Jupiter’s moons, Io and Ganymede, are both casting their little shadows onto Jupiter’s face on Sunday night from 2:42 to 3:18 am.
Saturn, magnitude +0.8, is up in the east-southeast as night falls. It climbs through the evening. Spot it lower right of the Great Square of Pegasus in early evening, and directly below the Square by the time Saturn transits the meridian, due south, around 11pm. In a telescope its rings remain very nearly edge-on.
Uranus, magnitude 5.6, in Taurus 4° from the Pleiades, is well up by 10 pm.
Neptune, magnitude 7.8, is a few degrees from Saturn. Use a finder chart to help you locate Neptune with respect to Saturn.
On Sunday, the Orionid meteor shower may already be active in the hours before dawn Monday morning. The shower’s radiant is at the top of Orion’s club. the Orionid meteor shower should rain down its greatest number of meteors on Monday and Tuesday.

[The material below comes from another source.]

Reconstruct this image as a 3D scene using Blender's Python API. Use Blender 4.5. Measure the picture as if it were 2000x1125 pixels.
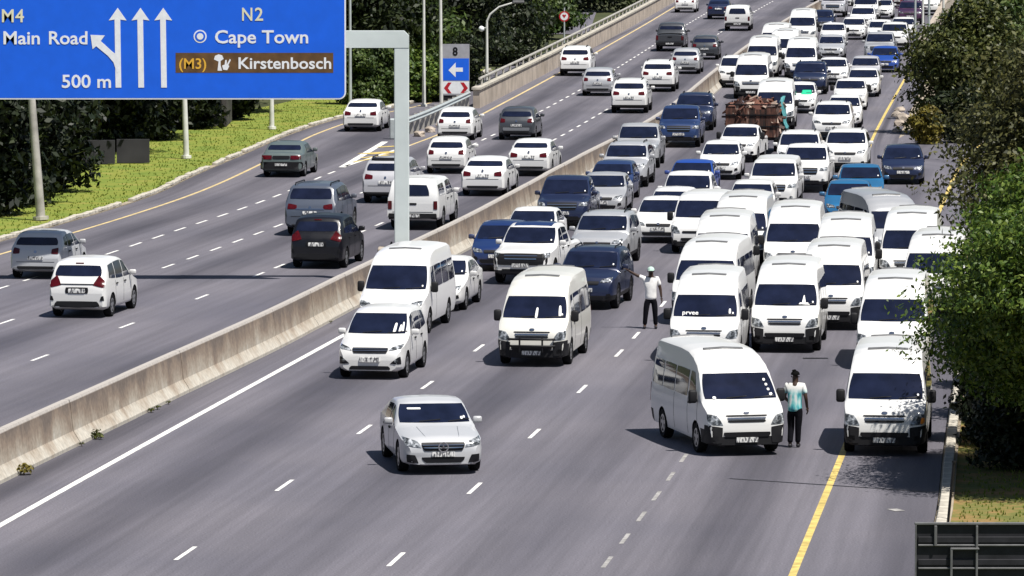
import bpy, bmesh, math, random
import numpy as np
from mathutils import Vector, Matrix
from mathutils.bvhtree import BVHTree

for o in list(bpy.data.objects): bpy.data.objects.remove(o)
S = bpy.context.scene
C = S.collection
random.seed(7); rng = np.random.default_rng(7)

# ------------------------------------------------------------------ camera, sky, sun, exposure
CAM_H, FOC, HORIZON = 14.0, 10800.0, -328.0          # metres, pixels at 2000 wide, pixel row of the horizon
PITCH = math.atan((562.5 - HORIZON) / FOC)
cd = bpy.data.cameras.new('camera'); cam = bpy.data.objects.new('camera', cd); C.objects.link(cam)
cam.location = (0, 0, CAM_H); cam.rotation_euler = (math.pi/2 - PITCH, 0, 0)
cd.sensor_width = 36; cd.lens = 36*FOC/2000; cd.clip_start = 1; cd.clip_end = 4000
S.camera = cam
SUN_DIR = Vector((-.36, .35, -1)).normalized()       # the way the light travels
world = bpy.data.worlds.new('World'); S.world = world; world.use_nodes = True
wn = world.node_tree; bg = wn.nodes['Background']
sky = wn.nodes.new('ShaderNodeTexSky'); sky.sky_type = 'NISHITA'; sky.sun_disc = False
sky.sun_elevation = math.asin(-SUN_DIR.z); sky.sun_rotation = math.atan2(-SUN_DIR.x, -SUN_DIR.y)
wn.links.new(sky.outputs[0], bg.inputs[0]); bg.inputs[1].default_value = .05
sl = bpy.data.lights.new('sun', 'SUN'); sl.energy = 5.0; sl.angle = math.radians(.5); sl.color = (1, .96, .9)
sun = bpy.data.objects.new('sun', sl); C.objects.link(sun)
sun.rotation_euler = SUN_DIR.to_track_quat('-Z', 'Y').to_euler(); sun.location = (20, 100, 60)
vs = S.view_settings; vs.view_transform = 'Standard'; vs.look = 'None'; vs.exposure = .42; vs.gamma = 1
vs.use_curve_mapping = False
S.render.engine = 'CYCLES'; S.render.resolution_x = 1024; S.render.resolution_y = 576

def G(u, v, z=0.0):
    """ground position (or position at height z) of a spot surveyed in the photograph"""
    a = (u-1000)/FOC; b = -(v-562.5)/FOC
    dy = math.cos(PITCH)+b*math.sin(PITCH); dz = -math.sin(PITCH)+b*math.cos(PITCH)
    t = (z-CAM_H)/dz
    return Vector((a*t, dy*t, z))

# ------------------------------------------------------------------ materials
M = {}
def nmat(name):
    m = bpy.data.materials.new(name); m.use_nodes = True; M[name] = m
    return m, m.node_tree, m.node_tree.nodes['Principled BSDF']
def N(t, typ, **kw):
    n = t.nodes.new(typ)
    for k, v in kw.items():
        if k.startswith('i_'): n.inputs[k[2:]].default_value = v
        else: setattr(n, k, v)
    return n
def L_(t, a, b): t.links.new(a, b)
def ramp(t, fac, stops):
    r = t.nodes.new('ShaderNodeValToRGB'); el = r.color_ramp.elements
    while len(el) < len(stops): el.new(.5)
    for e, (p, c) in zip(el, stops): e.position = p; e.color = (*c, 1) if len(c) == 3 else c
    if fac is not None: L_(t, fac, r.inputs[0])
    return r
def mathn(t, op, a, b=None, c=None):
    n = t.nodes.new('ShaderNodeMath'); n.operation = op
    for i, x in enumerate((a, b, c)):
        if x is None: continue
        if isinstance(x, (int, float)): n.inputs[i].default_value = x
        else: L_(t, x, n.inputs[i])
    return n.outputs[0]
def mix(t, fac, a, b, mode='MIX'):
    n = t.nodes.new('ShaderNodeMix'); n.data_type = 'RGBA'; n.blend_type = mode
    for i, x in ((0, fac), (6, a), (7, b)):
        if isinstance(x, (int, float)): n.inputs[i].default_value = x
        elif isinstance(x, tuple): n.inputs[i].default_value = (*x, 1) if len(x) == 3 else x
        else: L_(t, x, n.inputs[i])
    return n.outputs[2]
def plain(name, col, rough=.6, metal=0, noise=0, nscale=8, bump=0, spec=.5):
    m, t, p = nmat(name)
    p.inputs['Roughness'].default_value = rough; p.inputs['Metallic'].default_value = metal
    p.inputs['Specular IOR Level'].default_value = spec
    if noise:
        tc = N(t, 'ShaderNodeTexCoord'); nz = N(t, 'ShaderNodeTexNoise', i_Scale=nscale, i_Detail=5)
        L_(t, tc.outputs['Object'], nz.inputs['Vector'])
        d = tuple(c*(1-noise) for c in col); u = tuple(min(1, c*(1+noise)) for c in col)
        r = ramp(t, nz.outputs[0], [(.3, d), (.7, u)]); L_(t, r.outputs[0], p.inputs['Base Color'])
        if bump:
            b = N(t, 'ShaderNodeBump', i_Strength=bump, i_Distance=.02); L_(t, nz.outputs[0], b.inputs['Height']); L_(t, b.outputs[0], p.inputs['Normal'])
    else: p.inputs['Base Color'].default_value = (*col, 1)
    return m
def paint(name, col, metal=0.0, rough=.3, coat=.5, film=.35):
    m, t, p = nmat(name)
    p.inputs['Metallic'].default_value = metal; p.inputs['Coat Weight'].default_value = coat; p.inputs['Coat Roughness'].default_value = .06
    tc = N(t, 'ShaderNodeTexCoord'); oi = N(t, 'ShaderNodeObjectInfo')
    nz = N(t, 'ShaderNodeTexNoise', i_Scale=3.0, i_Detail=6, i_Roughness=.65); L_(t, tc.outputs['Object'], nz.inputs['Vector'])
    sx = N(t, 'ShaderNodeSeparateXYZ'); L_(t, tc.outputs['Object'], sx.inputs[0])
    # road film on the sills, patchy
    low = N(t, 'ShaderNodeMapRange'); low.inputs[1].default_value = .65; low.inputs[2].default_value = .2; L_(t, sx.outputs[2], low.inputs[0])
    dust = mathn(t, 'MULTIPLY', mathn(t, 'MULTIPLY', low.outputs[0], nz.outputs[0]), film)
    c2 = mix(t, dust, tuple(col), (.16, .14, .12))
    c3 = mix(t, mathn(t, 'MULTIPLY', oi.outputs['Random'], .18), c2, (.35, .33, .3), 'MULTIPLY')
    L_(t, c3, p.inputs['Base Color'])
    rr = N(t, 'ShaderNodeMapRange'); rr.inputs[3].default_value = rough*.8; rr.inputs[4].default_value = rough*1.5
    L_(t, nz.outputs[0], rr.inputs[0]); L_(t, rr.outputs[0], p.inputs['Roughness'])
    return m
PAINTS = dict(white=(.77, .77, .76), deepblue=(.008, .026, .11), cream=(.72, .71, .66), silver=(.44, .45, .47), lightsilver=(.50, .51, .53), slate=(.075, .09, .125), grey=(.2, .21, .22), dgrey=(.055, .06, .07), black=(.003, .003, .006),
              navy=(.012, .02, .06), blue=(.02, .045, .14), royal=(.012, .06, .32), teal=(.02, .15, .33), oldgreen=(.1, .13, .13),
              red=(.16, .01, .015), plum=(.05, .015, .05), lightgrey=(.52, .52, .55))
for k, c in PAINTS.items():
    met = .55 if k in ('silver', 'grey', 'navy', 'blue', 'teal', 'lightgrey', 'dgrey') else 0
    paint('paint_'+k, c, metal=met*.35, rough=.32, coat=.2 if k == 'black' else .5, film=.06 if k in ('black', 'navy', 'dgrey') else .35)
def glassmat(name, col):
    m, t, p = nmat(name); p.inputs['Roughness'].default_value = .04; p.inputs['Specular IOR Level'].default_value = .5
    tc = N(t, 'ShaderNodeTexCoord'); oi = N(t, 'ShaderNodeObjectInfo'); nz = N(t, 'ShaderNodeTexNoise', i_Scale=2.2, i_Detail=2)
    va = N(t, 'ShaderNodeVectorMath'); va.operation = 'ADD'; L_(t, tc.outputs['Object'], va.inputs[0]); L_(t, oi.outputs['Random'], va.inputs[1]); L_(t, va.outputs[0], nz.inputs['Vector'])
    r = ramp(t, nz.outputs[0], [(.3, tuple(c*.7 for c in col)), (.72, tuple(c*1.3 for c in col))]); L_(t, r.outputs[0], p.inputs['Base Color'])
    return m
glassmat('glass', (.008, .011, .028))
plain('tyre', (.006, .006, .007), .9, spec=.2)
plain('rim', (.42, .43, .44), .35, .8)
plain('darkrim', (.09, .09, .1), .4, .6)
plain('plastic', (.010, .010, .012), .65, spec=.3)
plain('trim', (.006, .006, .008), .5, spec=.3)
plain('chrome', (.6, .6, .62), .15, 1)
m, t, p = nmat('lamp'); tc = N(t, 'ShaderNodeTexCoord'); nz = N(t, 'ShaderNodeTexNoise', i_Scale=11, i_Detail=2); L_(t, tc.outputs['Object'], nz.inputs['Vector'])
r = ramp(t, nz.outputs[0], [(.40, (.05, .055, .06)), (.55, (.3, .32, .34)), (.66, (.7, .72, .75))]); L_(t, r.outputs[0], p.inputs['Base Color']); p.inputs['Roughness'].default_value = .12; p.inputs['Metallic'].default_value = .3
plain('tail', (.07, .002, .004), .2, 0, .4, 9)
plain('amber', (.8, .25, .02), .3)
plain('sticker', (.8, .8, .78), .5)
plain('greenfilm', (.02, .5, .26), .4)
m, t, p = nmat('plate')       # unreadable number: dark smudges on white
tc = N(t, 'ShaderNodeTexCoord'); mp = N(t, 'ShaderNodeMapping'); mp.inputs['Scale'].default_value = (26, 3, 9); L_(t, tc.outputs['Object'], mp.inputs[0])
nz = N(t, 'ShaderNodeTexNoise', i_Scale=1, i_Detail=1); L_(t, mp.outputs[0], nz.inputs['Vector'])
r = ramp(t, nz.outputs[0], [(.44, (.12, .12, .13)), (.54, (.72, .72, .7))]); L_(t, r.outputs[0], p.inputs['Base Color'])
plain('gantrypaint', (.60, .66, .65), .5, 0, .07, 1.5)
plain('galv', (.46, .5, .5), .5, .25, .12, 3)
plain('steelpost', (.42, .40, .36), .6, .2, .3, 2)
plain('whitepost', (.62, .62, .58), .6, 0, .15, 2)
plain('signblue', (.006, .12, .74), .45, 0, .06, 2)
plain('signwhite', (.80, .82, .84), .5, 0, .06, 6)
plain('signcream', (.74, .72, .5), .5)
plain('signbrown', (.12, .062, .02), .5, 0, .3, 3)
plain('signyellow', (.75, .42, .04), .5)
plain('signred', (.45, .01, .02), .5)
plain('signgrey', (.33, .33, .36), .5, 0, .1, 4)
plain('signback', (.02, .02, .024), .55, .2, .35, 5)
plain('alu', (.2, .2, .2), .45, .5, .2, 6)
plain('linewhite', (.72, .71, .68), .7, 0, .22, 3)
plain('lineworn', (.30, .29, .28), .8, 0, .4, 5)
plain('lineyellow', (.55, .42, .13), .7, 0, .35, 3)
plain('lineyellowpale', (.55, .43, .22), .7, 0, .3, 3)
plain('kerbstone', (.42, .39, .33), .85, 0, .35, 3, .4)
plain('rock', (.34, .29, .24), .9, 0, .4, 3, .8)
plain('bark', (.09, .07, .05), .9, 0, .4, 6, .6)
plain('skin', (.045, .022, .013), .55)
plain('shirtwhite', (.8, .79, .77), .85, 0, .08, 10, .3)
plain('trousers', (.006, .006, .009), .95, 0, .3, 9, .3, .1)
plain('hair', (.003, .003, .003), .9, spec=.1)
plain('shoe', (.015, .015, .02), .6)
plain('plastershade', (.035, .034, .04), .9, 0, .25, 1.2)  # base darkened: tree shade on the garden wall put into the colour
plain('plasterdark', (.05, .045, .045), .9, 0, .3, 1.2)
plain('rooftile', (.11, .05, .035), .85, 0, .3, 4)
plain('tealtarp', (.10, .34, .36), .5, 0, .5, 2.5, .5)
m, t, p = nmat('shirtteal')
tc = N(t, 'ShaderNodeTexCoord'); mp = N(t, 'ShaderNodeMapping'); mp.inputs['Scale'].default_value = (9, 9, 3); L_(t, tc.outputs['Object'], mp.inputs[0])
nz = N(t, 'ShaderNodeTexNoise', i_Scale=1.0, i_Detail=2); L_(t, mp.outputs[0], nz.inputs['Vector'])
r = ramp(t, nz.outputs[0], [(.36, (.03, .20, .28)), (.47, (.08, .42, .44)), (.56, (.35, .6, .6)), (.68, (.7, .73, .72))])
sx = N(t, 'ShaderNodeSeparateXYZ'); L_(t, tc.outputs['Object'], sx.inputs[0])
yk = N(t, 'ShaderNodeMapRange'); yk.inputs[1].default_value = 1.36; yk.inputs[2].default_value = 1.24; L_(t, sx.outputs[2], yk.inputs[0])
L_(t, mix(t, yk.outputs[0], (.7, .7, .68), r.outputs[0]), p.inputs['Base Color']); p.inputs['Roughness'].default_value = .85
m, t, p = nmat('scrap')
geo = N(t, 'ShaderNodeNewGeometry')
r = ramp(t, geo.outputs['Random Per Island'], [(0, (.035, .014, .01)), (.4, (.10, .035, .022)), (.72, (.17, .07, .045)), (.86, (.32, .24, .19)), (1, (.45, .38, .33))])
r.color_ramp.interpolation = 'CONSTANT'; L_(t, r.outputs[0], p.inputs['Base Color']); p.inputs['Roughness'].default_value = .7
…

Earth intersects Comet Halley’s orbit twice each year. It intersects the comet’s orbit in early May, as the annual Eta Aquariid meteor shower. Then some six months later, in October, Earth in its orbit again intersects the orbital path of Comet Halley as the annual Orionid meteor shower.
Comet 1P/Halley swings into the inner solar system about every 76 years. At such times, the Sun’s heat causes the comet to lose its grip over its mountain-sized mass of ice, dust, and gas, causing the meteor showers.